Frank Auerbach, Head of Gerda Boehm, 1961
Private Collection
Artwork: © Frank Auerbach, courtesy of Marlborough Fine Art

Executed in 1965, Head of Gerda Boehm is a seminal work from the most sought-after period of Frank Auerbach’s celebrated career and depicts the sitter of the artist’s most successful and arresting paintings of the human form: Gerda Boehm. One of Auerbach’s principal muses, Boehm first sat for the artist in 1961 and continued sitting at regular intervals until 1982. Auerbach’s analysis of his subject’s physiognomy is expressed here through a sensational use of medium that thoroughly narrates his unique working process. Dense with surface matter and bearing the marks of the Auerbach’s furious energy and the physicality with which he scrutinises his subjects, the present work consists of a cacophony of forceful blows and furrowed brushstrokes that magnificently conjure the topography of Boehm’s head. Held within the swathes of thickly worked impasto and flurried mark-making, the character of Auerbach's eminent subject emerges. Attesting to its significance and cultural import, the present work remained in the collection of British icon David Bowie for over twenty years and has been included in two of Auerbach’s most important exhibitions, at the Hayward Gallery in 1978 and the Royal Academy in 2001.

“Somebody I like very much indeed is Frank Auerbach. I think there are some mornings that if we hit each other a certain way - myself and a portrait by Auerbach - the work can magnify the kind of depression I'm going through. It will give spiritual weight to my angst. Some mornings I'll look at it and go, "Oh, God, yeah! I know!" But that same painting, on a different day, can produce in me an incredible feeling of the triumph of trying to express myself as an artist…”
David Bowie, Interview with Michael Kimmelman, The New York Times, 14th June 1998.

Frank Auerbach, Portrait of Gerda Boehm, 1965
Private Collection on long term loan to the National Galleries of Scotland
Image: © National Galleries of Scotland
Artwork: © Frank Auerbach, courtesy of Marlborough Fine Art

An older cousin of Auerbach, Gerda Boehm was the only member of the artist’s family that he saw after leaving Germany before the Second World War.
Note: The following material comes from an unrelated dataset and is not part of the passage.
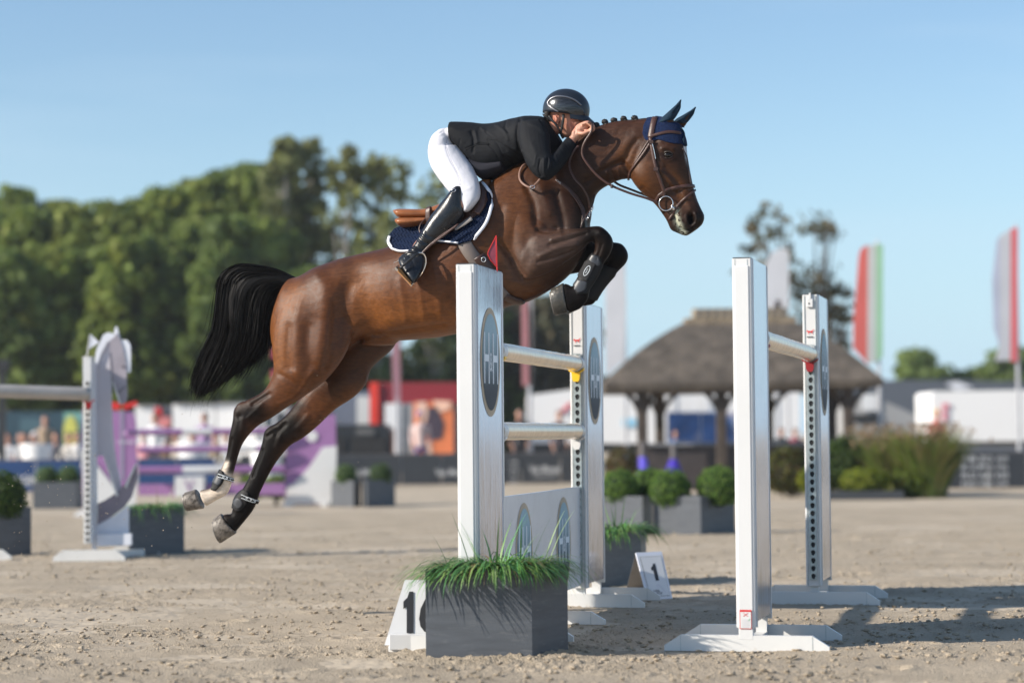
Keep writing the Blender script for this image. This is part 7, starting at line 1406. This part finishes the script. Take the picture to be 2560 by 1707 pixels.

In comparison to the earthy blacks, greys and browns that characterised many of his portraits from the previous decade, such as Head of Leon Kossoff (1954, Private Collection) and Head of E.O.W (1955, National Museum of Wales, Cardiff), the luminous hues of Boehm’s face are immediately striking and contrast dramatically with energetic outlines of black impasto which vigorously sculpt the eyes, nose, mouth and jaw. Flashes of bright white punctuate the features of the face against a rich background of olive green and ochre hues. Auerbach’s highly sculptural method of painting is illuminated magnificently on the surface of the present work as thick, creamy brushwork becomes meringue-like, the strokes melting and swirling in fluid flicks and drips. Here, Auerbach utilises the thick media to craft a formal equivalent for the body, creating a highly dynamic human form. With swaths of paint layered, scraped off and then reapplied, Auerbach constructs a powerful psychological portrait, bringing forth not the personality but the presence of the person seated before him.

Frank Auerbach in his studio by Jorge Lewinski
Image: © The Lewinski Archive at Chatsworth / Bridgeman Images

Auerbach was a pioneer among the generation of radical artists whose work emerged out of the debris of war-torn London in the 1950s. The artist had moved from Berlin in 1939 and attended St Martin’s School of Art, soon discovering David Bomberg’s evening classes at the Borough Polytechnic, which had a profound impact on Auerbach’s creative development. Inspired by his teacher’s spontaneous, organic idiom, which Bomberg himself termed the ‘sprit in the mass’, Auerbach became committed to the search for the essence of the beings he painted, continuously attempting, erasing, re-doing and re-stating the terms of depiction until the complexity that he perceived unfolding before him was captured. Bomberg’s key lesson and Auerbach’s own groundbreaking interpretation thereof are splendidly manifested in Head of Gerda Boehm.

The fierce accruing of paint on the surface of the present work captures not only the tantalising energy between artist and sitter but also Auerbach’s passionate relationship with the medium of paint itself. Through a faultless exhibition of charismatic painterly gesture, this portrait carries a terrific psychological and emotional charge. Indeed, Head of Gerda Boehm powerfully illustrates Auerbach's statement that: "The person you're involved with most, say, is the most complicated to capture because you can't do a superficial likeness, you can't do a portrait painter's impression. You want something that measures up to the amount of feeling you have there" (Frank Auerbach cited in: William Feaver, Frank Auerbach, New York 2009, p. 230).